The Nigerian Dating Scam: What It Is And How To Protect Yourself From It

Don't be fooled by fake promises of love

Thief sticking their head out of an envelope on a computer screen - Nigerian Dating Scam

Lifewire / Theresa Chiechi

Romance scams are one of the oldest grifts around. The scammer feigns romantic interest in the victim and uses their emotions against them. The scammer preys on the victim's affections to gain money, personal information, and more. Now, with the invention of the internet, these criminals can access a wider pool of potential victims on dating websites, social media accounts, online forums, and more. Here's what you need to know about one particular romance scam, the Nigerian Dating Scam, and how you can avoid it.

What Is The Nigerian Dating Scam?

One of the longest running scams by mail and the internet, the Nigerian 419 scam (named after the section of the Nigerian code dealing with financial fraud schemes), alleges a wealthy business owner or government official needs help transferring millions of dollars out of their country in exchange for a percentage of the funds for your help. After agreeing to help, the scammer often asks for your assistance in providing some money to get the money transferred.

How Does The Nigerian Dating Scam Work?

The scammer contacts you online, maybe through a chat room or dating website. They seem charming and genuinely interested in your life. They build a romantic relationship with you. Then, they say they've inherited money or gold from a dead family member but they're unable to remove it from their country because they can't pay the duty or marriage taxes. The scammer asks you to help. If you act skeptical, they offer to fly to your country to prove they're real. But, they never arrive. They convince you to send them money, then they stop communicating with you.

How Do The Nigerian Dating Scammers Find Victims?

Each year, thousands of men and women use online chat forums and messaging apps to meet potential dates and, perhaps, potential spouses. But, while the person on the other end of your messaging app might seem legitimate, how can you tell?

While the Nigerian Dating Scam originally used regular mail to operate, today it's moved to messaging and social media, where the new operation involves fake photos and false identities. The scam has been around for at least 20 years and reportedly costs victims a hundred million dollars annually. 

How Do I Avoid Getting Involved In This Scam?

If you're contacted by a Nigerian Dating scammer, ignore their communication. Report the email as spam and delete it. Block their chat messages. Don't engage with the scammer in any way.

If you're communicating with someone you suspect isn't legit, do some research. If you're on a dating site, check out their profile. Scammers who don't speak English as a first language usually have bad grammar and spelling. If the profile is empty except for a picture, that's also a red flag. Does that picture look too good? Do a reverse image search. Scammers often use photos of obscure actresses or models to fool people.

I’m Already a Victim. What Should I Do?

If you think you've been scammed, report that person to the dating site, app, or social media platform they approached you on. Give the site or app the scammer's username, profile, and other available information. Then, file a report with organizations such as the Internet Crime Complaint Center (ICCC), your local law enforcement, and the FBI. Keep a record of chats, emails, and other correspondence you received as evidence, as law enforcement agencies may ask for all documents as part of their investigation.
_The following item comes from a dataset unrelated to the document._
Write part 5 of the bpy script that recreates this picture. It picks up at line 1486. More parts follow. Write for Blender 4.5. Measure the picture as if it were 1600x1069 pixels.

How Do I Avoid Being Targeted For The Nigerian Dating Scam?

While the internet can be a worthwhile place to meet new friends and possible love interests, people should be cautious at taking claims and contacts at face value, according to the ICCC.

The online FBI and National White Collar Crime Center partnership, responsible for investigating and tracking thousands of complaints each year, suggests the following when dealing with individuals or businesses online:

  • Never reveal personal information when chatting on social media or on a messaging app.
  • Do not assume an individual or company is legitimate based on appearances and proof provided by them.
  • Do not reply to requests for bank account or other financial information.
  • Be wary of individuals who claim to represent a foreign government.
  • If the deal sounds too good to be true, it probably is.